Atwood, Margaret. Dancing Girls and Other Stories. 1977. New York: Anchor, 1998.

I have an essay coming out on one of the stories from this collection, “Rape Fantasies,” but did not actually own the collection itself. I’ve been looking for a copy of it for a while, and this one is in good condition and was only $6.00.

Hugo, Richard. Selected Poems. New York: Norton, 1979.

I’ve enjoyed the Hugo that I’ve read in anthologies, and have almost bought his Collected Poems several times. I haven’t bought or read any poetry in quite a while, so I decided to finally break down and buy one of Hugo’s books since both the vendor and the price were right.

Marable, Manning. Malcolm X: A Life of Reinvention. New York: Penguin, 2011.

Marable’s book has gotten excellent reviews (in fact, it won the Pulitzer) and I’ve been meaning to pick it up for a while.

Whitman, Walt.
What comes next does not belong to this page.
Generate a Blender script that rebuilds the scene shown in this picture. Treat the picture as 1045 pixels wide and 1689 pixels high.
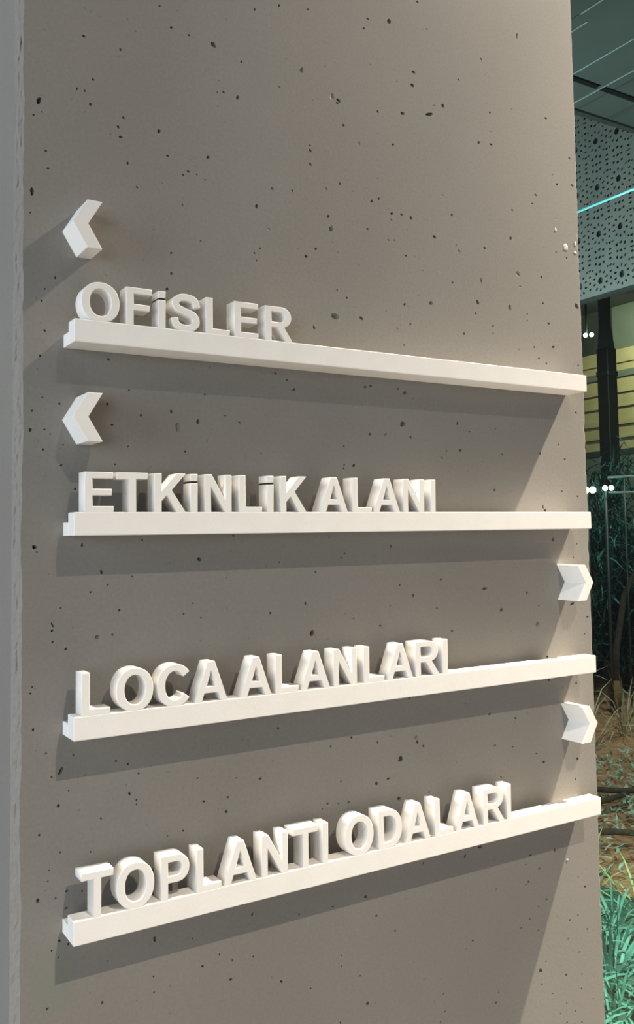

Leaves of Grass and Democratic Vistas. London: Everyman’s, 1912.

Whitman is one of my literary obsessions, and as such I own numerous printings of Leaves of Grass. This Everyman’s Library edition is aesthetically pleasing and includes an introduction by one of Whitman’s friends, Horace Traubel. It’s interesting to note that Whitman died in relative obscurity in 1892, but twenty years later he was already canonical enough for the Library to reprint his work.